La Catedral fue el lugar de reclusión que exigió el capo para entregarse a la justicia. Hoy está en manos de una comunidad religiosa.
“El que mata a otro sin autoridad o causa justa se condena a sí mismo a muerte”. La frase, que parece más bien una amenaza, una especie de escarmiento, está escrita en una placa plateada puesta en una de las paredes de lo que alguna vez fue La Catedral, la cárcel construida por Pablo Escobar para encerrarse a sí mismo.
Como ese hay varios de mensajes adornando los muros levantados sobre lo poco que queda del edificio que se aferraba a una montaña del municipio de Envigado, muy cerca de Medellín. Hasta ese lugar llegan hoy, sobre todo, ciclistas aficionados que se han tomado como ruta frecuente la vía que conduce a la vieja prisión donde hoy funcionan un asilo y un monasterio.
El lote, con sus ruinas, fue entregado en 2007 a una comunidad religiosa que acondicionó allí, además del albergue para ancianos, una casa de clausura, una capilla y lo que pretende parecerse a un museo para insistir en los horrores de los narcos. Por eso las placas que hablan de la maldad y hasta de la envidia.
Aunque no hace parte de casi ninguno de los tours que se ofrecen en la ciudad por los lugares emblemáticos del capo —algunos dirán que para estafar incautos— La Catedral es, tal vez, la referencia más emblemática de los alcances del hombre que, además de elegir su propia cárcel, moldeó la ley casi a su antojo.
Es que fue en ese lugar donde exigió ser recluido cuando pactó su entrega con el Gobierno, eso sí, con la condición de que la Asamblea Nacional Constituyente, que sesionaba entonces, prohibiera de manera expresa la extradición en la Constitución Política.
Ese 19 de junio de 1991 tiene una cronología difícil de creer: cuenta el mito que Escobar seguía el debate sobre el tema de la extradición desde el lugar donde permanecía escondido. Una vez fue aprobado el artículo que esperaban “Los Extraditables”, se envió un mensaje a la Gobernación de Antioquia donde una comisión de garantes, encabezada por el padre Rafael García Herreros, esperaba el anuncio.

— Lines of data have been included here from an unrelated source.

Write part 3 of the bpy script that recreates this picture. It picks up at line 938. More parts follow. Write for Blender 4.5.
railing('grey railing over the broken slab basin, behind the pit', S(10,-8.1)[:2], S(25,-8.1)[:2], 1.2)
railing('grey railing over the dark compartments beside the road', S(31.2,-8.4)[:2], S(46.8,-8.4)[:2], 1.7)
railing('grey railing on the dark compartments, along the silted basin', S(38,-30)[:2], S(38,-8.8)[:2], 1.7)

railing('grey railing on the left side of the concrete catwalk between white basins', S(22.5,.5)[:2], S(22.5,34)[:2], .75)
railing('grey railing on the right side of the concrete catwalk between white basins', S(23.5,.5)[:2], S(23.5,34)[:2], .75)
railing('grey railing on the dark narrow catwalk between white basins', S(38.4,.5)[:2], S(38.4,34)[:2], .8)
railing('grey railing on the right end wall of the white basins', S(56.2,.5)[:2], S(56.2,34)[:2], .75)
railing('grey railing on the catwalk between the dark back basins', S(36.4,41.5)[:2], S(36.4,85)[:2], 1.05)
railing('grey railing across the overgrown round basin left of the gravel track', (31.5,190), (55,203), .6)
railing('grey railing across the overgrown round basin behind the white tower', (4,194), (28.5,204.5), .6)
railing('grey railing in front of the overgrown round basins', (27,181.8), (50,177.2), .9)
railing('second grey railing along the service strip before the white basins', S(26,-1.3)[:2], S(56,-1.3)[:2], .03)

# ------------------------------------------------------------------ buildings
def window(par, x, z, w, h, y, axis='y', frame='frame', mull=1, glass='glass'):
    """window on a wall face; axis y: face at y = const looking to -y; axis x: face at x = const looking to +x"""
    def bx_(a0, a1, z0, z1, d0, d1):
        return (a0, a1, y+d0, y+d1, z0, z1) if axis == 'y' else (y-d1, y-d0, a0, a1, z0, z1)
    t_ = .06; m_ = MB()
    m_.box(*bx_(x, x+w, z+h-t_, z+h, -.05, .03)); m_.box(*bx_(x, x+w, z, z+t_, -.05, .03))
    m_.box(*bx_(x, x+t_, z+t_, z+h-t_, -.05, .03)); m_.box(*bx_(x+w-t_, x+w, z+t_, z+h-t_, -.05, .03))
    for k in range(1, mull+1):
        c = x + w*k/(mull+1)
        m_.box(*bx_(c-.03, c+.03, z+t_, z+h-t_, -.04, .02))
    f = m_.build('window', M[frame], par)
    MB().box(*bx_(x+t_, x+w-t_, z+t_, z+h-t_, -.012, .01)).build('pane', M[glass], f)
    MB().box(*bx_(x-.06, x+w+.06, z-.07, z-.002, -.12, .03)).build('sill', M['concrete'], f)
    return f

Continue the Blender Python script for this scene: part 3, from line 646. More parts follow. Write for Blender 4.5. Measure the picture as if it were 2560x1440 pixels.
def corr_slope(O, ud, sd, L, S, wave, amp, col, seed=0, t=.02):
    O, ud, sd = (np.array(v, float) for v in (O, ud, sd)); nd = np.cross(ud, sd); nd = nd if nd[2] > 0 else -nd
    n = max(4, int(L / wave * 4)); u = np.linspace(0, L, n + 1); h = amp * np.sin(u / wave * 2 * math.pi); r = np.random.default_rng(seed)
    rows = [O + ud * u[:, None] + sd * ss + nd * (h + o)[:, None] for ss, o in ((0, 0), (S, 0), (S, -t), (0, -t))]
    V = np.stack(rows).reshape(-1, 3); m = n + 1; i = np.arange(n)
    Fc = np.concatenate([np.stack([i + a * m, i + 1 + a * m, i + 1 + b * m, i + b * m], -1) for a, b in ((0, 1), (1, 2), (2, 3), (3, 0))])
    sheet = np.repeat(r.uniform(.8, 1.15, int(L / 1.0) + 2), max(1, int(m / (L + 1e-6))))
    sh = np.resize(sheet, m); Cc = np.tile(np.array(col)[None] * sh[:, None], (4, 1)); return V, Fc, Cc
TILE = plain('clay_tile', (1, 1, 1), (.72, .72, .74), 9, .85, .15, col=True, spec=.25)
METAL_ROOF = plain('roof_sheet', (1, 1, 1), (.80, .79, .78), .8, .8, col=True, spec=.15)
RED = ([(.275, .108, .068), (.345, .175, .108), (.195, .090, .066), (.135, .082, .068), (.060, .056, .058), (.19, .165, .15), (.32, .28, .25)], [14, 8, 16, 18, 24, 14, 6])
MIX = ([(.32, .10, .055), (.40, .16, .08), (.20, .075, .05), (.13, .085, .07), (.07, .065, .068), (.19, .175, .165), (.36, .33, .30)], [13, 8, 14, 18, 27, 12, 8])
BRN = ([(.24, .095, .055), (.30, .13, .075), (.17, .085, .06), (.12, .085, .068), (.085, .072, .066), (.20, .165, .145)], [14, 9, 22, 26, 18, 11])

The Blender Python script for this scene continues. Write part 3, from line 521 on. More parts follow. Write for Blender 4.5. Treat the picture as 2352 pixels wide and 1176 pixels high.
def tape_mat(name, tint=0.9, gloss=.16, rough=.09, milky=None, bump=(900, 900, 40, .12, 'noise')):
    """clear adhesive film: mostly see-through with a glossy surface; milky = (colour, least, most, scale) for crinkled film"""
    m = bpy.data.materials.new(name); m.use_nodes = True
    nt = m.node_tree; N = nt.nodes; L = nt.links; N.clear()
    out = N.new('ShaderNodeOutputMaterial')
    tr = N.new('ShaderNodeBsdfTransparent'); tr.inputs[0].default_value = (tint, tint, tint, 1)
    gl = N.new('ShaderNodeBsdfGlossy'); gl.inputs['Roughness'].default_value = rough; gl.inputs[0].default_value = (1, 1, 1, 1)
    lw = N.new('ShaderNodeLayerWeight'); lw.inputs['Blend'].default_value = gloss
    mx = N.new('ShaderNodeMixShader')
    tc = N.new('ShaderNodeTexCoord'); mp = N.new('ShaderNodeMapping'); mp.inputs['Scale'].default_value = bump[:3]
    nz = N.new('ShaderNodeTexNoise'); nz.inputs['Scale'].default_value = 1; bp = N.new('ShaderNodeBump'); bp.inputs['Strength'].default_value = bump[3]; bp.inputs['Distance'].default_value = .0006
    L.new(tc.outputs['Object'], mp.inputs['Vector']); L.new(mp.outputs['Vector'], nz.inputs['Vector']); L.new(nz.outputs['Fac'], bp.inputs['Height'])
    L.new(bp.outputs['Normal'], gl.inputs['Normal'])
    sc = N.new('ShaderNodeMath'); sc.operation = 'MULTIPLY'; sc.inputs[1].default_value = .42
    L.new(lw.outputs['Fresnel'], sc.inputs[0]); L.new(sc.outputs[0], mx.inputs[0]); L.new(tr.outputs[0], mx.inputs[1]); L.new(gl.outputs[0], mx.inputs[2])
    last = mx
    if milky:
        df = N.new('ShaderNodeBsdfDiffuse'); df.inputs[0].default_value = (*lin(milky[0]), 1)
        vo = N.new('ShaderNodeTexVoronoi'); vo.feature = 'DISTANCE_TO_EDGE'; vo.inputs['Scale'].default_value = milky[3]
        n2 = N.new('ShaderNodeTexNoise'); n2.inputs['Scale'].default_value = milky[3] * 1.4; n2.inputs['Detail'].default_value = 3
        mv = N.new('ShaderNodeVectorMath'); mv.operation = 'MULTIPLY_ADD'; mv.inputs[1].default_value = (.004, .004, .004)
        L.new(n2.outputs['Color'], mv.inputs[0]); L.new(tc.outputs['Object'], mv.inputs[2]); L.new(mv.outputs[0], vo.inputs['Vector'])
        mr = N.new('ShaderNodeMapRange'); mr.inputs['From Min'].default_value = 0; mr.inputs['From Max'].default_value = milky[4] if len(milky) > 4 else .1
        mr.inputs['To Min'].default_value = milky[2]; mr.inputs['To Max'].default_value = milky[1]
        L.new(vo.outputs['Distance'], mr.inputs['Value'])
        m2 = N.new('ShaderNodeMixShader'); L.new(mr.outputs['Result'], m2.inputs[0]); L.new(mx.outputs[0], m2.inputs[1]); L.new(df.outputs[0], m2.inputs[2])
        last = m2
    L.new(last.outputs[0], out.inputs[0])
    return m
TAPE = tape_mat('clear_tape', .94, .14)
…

Esa misma tarde despegaron dos helicópteros con ese puñado de garantes, que serían casi los únicos testigos de la entrega. El primero, que se usó como señuelo por si había un atentado, voló directo a la catedral. El segundo aterrizó en algún lugar montañoso del oriente de Medellín y recogió al capo. Mientras tanto y durante los días siguientes, muchas de las figuras visibles del Cartel de Medellín se entregaron en diferentes partes de la ciudad.
El helicóptero que llevaba a Escobar finalmente aterrizó en La Catedral. “Una construcción amplia, cómoda, con excelente visibilidad pero austera, donde solo se veía concreto. Era difícil de atacar por tierra o por aire; hacia atrás, un empinado y espeso bosque de pinos, inhóspito e infranqueable. Por delante, un descenso vertical por donde se encontraba la única vía, una carretera angosta y empinada de catorce kilómetros, que llevaba al casco urbano de Envigado”, dice Alonso Salazar en su libro La parábola de Pablo.
Fue por esos mismos bosques espesos y nublados por donde Escobar escapó en junio de 1992, una vez el Gobierno ordenó recluirlo en una prisión normal. Esa fuga fue, tal vez, una vergüenza para el Estado de las mismas dimensiones de las fiestas, las torturas, los asesinatos y hasta el secuestro del viceministro de Justicia y el jefe de prisiones que “El Patrón” y sus hombres mantuvieron retenidos hasta que escaparon de su cárcel, donde se habían amotinado.
Ese fue el inicio de una persecución que terminó en diciembre de ese mismo año en el tejado de una casa del occidente de Medellín donde Escobar fue alcanzado por varios disparos. También fue el principio de la ruina de La Catedral, que durante 15 años se derrumbó entre la niebla, por cortesía de saqueadores y guaqueros, hasta que llegó “la palabra de Dios”.